Dependent interviewing exploits the potential of scripting computer-assisted questionnaires such that each interview is automatically tailored to the respondent's situation. This can be done using routing instructions and text fills, such that both the selection of questions and their wording are adapted to the respondent's situation. Both routing and text fills are usually based on responses to earlier questions in the questionnaire. Dependent interviewing in addition draws on information known to the survey organization about the respondent prior to the interview. In panel surveys, where dependent interviewing is mainly used, this information stems from previous waves of data collections. For each panel wave, prior survey responses are exported and stored together with identifying information (such as name, address, and date of birth) used by interviewers to locate sample members eligible for the round of interviewing.

The previous information can be incorporated into the questionnaire script to reduce respondent burden and measurement error. In panel surveys, a set of core questions are repeated at every interview. For respondents whose situation has not changed between interviews, it can be frustrating and lengthen the interview unnecessarily to have to answer the same questions repeatedly. With dependent interviewing, information from previous waves can be used to verify whether a respondent's situation has changed. If not, and if the responses given in the previous interview still accurately reflect the respondent's situation, the questionnaire script can automatically route the respondent around unnecessary redundant questions. Responses from previous waves can then be filled in for the current wave. For open-ended questions such as those regarding occupation, this not only reduces the length of the interview, but also of coding time.

In general, the purpose of asking the same questions at different points in time is to generate data that can be used to investigate individual-level change.
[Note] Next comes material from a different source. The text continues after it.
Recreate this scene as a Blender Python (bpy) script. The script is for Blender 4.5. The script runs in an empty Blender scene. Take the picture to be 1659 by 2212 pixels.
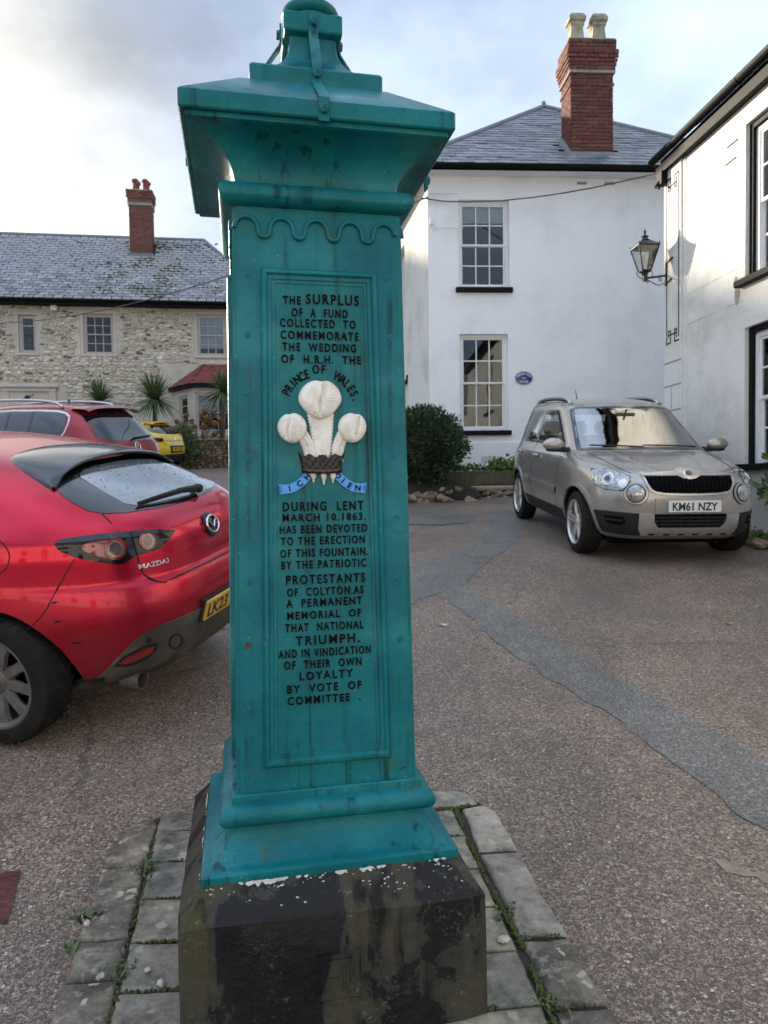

Estimates of change from panel surveys, however, tend to be biased. This is because responses about the reference period reported in one interview tend to be internally consistent but are not necessarily consistent with responses given in earlier interviews. These longitudinal inconsistencies can be due to respondent errors (such as simple variation in the way the respondent understands a question or describes her or his situation, recall errors, or estimation strategies used to compute responses), or interviewer errors, coding errors, or processing errors.
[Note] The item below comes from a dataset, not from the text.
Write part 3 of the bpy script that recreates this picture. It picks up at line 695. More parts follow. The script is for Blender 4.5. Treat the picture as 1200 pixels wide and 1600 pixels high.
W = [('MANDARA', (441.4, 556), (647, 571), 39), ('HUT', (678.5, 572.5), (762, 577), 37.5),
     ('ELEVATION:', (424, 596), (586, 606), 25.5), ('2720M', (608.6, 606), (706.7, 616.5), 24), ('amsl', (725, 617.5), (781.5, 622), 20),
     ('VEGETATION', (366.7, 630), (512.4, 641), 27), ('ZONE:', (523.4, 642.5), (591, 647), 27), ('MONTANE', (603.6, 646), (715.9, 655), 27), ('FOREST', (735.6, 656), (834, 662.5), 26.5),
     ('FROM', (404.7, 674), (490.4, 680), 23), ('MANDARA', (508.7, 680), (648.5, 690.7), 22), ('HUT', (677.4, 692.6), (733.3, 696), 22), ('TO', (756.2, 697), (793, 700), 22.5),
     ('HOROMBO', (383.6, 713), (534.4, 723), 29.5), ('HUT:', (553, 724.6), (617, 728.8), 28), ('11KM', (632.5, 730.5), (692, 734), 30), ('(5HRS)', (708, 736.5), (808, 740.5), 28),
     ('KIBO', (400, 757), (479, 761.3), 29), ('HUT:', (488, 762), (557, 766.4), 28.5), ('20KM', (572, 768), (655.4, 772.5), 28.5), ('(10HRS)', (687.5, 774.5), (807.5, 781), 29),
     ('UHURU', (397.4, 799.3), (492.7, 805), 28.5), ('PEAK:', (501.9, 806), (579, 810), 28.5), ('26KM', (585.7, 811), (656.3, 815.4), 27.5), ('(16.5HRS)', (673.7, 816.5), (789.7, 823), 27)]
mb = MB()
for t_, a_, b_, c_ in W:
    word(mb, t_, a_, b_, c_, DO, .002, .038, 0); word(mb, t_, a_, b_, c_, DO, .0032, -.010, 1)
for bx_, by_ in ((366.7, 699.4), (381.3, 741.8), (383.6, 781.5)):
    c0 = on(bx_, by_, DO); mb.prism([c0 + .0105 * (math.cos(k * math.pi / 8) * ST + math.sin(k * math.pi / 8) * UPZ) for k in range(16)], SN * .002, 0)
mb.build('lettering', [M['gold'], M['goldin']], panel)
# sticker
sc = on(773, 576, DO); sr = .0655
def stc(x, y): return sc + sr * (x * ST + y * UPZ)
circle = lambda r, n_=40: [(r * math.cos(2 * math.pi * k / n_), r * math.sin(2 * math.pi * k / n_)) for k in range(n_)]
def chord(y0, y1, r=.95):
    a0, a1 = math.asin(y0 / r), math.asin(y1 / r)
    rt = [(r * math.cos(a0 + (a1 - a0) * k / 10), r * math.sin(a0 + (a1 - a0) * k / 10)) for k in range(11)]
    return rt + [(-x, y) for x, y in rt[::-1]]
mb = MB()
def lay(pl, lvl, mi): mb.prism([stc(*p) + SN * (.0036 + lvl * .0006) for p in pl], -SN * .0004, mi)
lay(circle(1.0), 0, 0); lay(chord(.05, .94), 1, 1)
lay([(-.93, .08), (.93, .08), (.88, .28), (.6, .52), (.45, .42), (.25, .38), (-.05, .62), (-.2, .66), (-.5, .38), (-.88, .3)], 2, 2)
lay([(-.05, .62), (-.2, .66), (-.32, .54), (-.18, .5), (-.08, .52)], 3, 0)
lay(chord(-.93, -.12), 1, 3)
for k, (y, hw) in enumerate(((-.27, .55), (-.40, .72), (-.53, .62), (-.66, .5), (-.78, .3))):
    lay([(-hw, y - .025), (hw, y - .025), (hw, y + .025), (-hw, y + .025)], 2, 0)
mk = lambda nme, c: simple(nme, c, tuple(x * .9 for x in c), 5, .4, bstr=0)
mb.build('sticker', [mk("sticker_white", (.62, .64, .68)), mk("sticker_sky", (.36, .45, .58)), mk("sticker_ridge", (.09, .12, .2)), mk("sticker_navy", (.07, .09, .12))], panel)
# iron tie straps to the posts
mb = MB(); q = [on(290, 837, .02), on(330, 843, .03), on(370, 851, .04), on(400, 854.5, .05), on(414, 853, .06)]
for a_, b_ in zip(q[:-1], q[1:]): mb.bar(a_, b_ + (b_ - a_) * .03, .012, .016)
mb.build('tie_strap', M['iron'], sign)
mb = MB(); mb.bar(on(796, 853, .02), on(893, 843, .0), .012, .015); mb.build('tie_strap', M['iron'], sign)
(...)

A consequence of these inconsistencies is the phenomenon called the “seam effect.” Dependent interviewing can be used to remind respondents of previous responses or for edit checks to verify whether apparent changes are true. The hope is that this will reduce response variance, improve respondent recall, and catch interviewer errors. Routing around redundant open-ended questions and imputing codes from previous waves further increases longitudinal consistency. Dependent interviewing has been shown to effectively reduce, although not completely eliminate, seam effects.